I imagine the excitement when he gets home, heck I am betting he is gonna fire up your phone with messages and pictures and tell you in detail all about it...wait its a boy.
it was good, can I have this box of cereal? maybe his response
 
Oh man. That is so hard Jen. I totally get it. I've had to miss things for my kids like this on occassion too and it's just awful when you want to be there so bad, but can't. Hopefully, you'll get some text updates from either your son, or one of the other Moms. that's who I usually can rely on in cases like these.

My boys go to a small parochial school and there are a bunch of us that have boys in the same grades, so when it's basketball season and one mom takes one batch to one game and another mom takes the other batch to a different game... we post scores throughout the game to each other.
 
Sorry. Have a small "naughty" party for all when he gets home.... Ice cream for dinner ? Stay up an hour later and eat sweets on a weekday ???

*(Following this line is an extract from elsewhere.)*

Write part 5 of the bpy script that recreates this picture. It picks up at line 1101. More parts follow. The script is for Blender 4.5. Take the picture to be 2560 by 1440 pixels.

I am sure he understands though , but it might make you feel better ?
 
Jen, I'm sorry you are missing out on this. Darn work!
 
Aw, friend. I hug you. I'm so sorry you have to miss out on something you were so looking forward to! I know he feels and knows your love and support but I also know it hurts when we can show that the way we want to. :beat
 
Aw, Jen! I'm sad for you. I know that he understands but you probably feel worse because you thought you could go up until 2 days ago. That's such a nasty surprise. Hugs to you!
 
Aw, Jen! I'm so sorry! That sucks when you can't be there when you want to be. And feel free to pity party for awhile.

Drat the person that messed up the date/day of the week. I hope you can find some comfort in being there for a mom who needs help with her baby.
 
It's so hard when we can't be there for everything. Congratulations though on your son making it to a state level competition!!! I'm sure he totally understands you would be there if you could and are with him in spirit.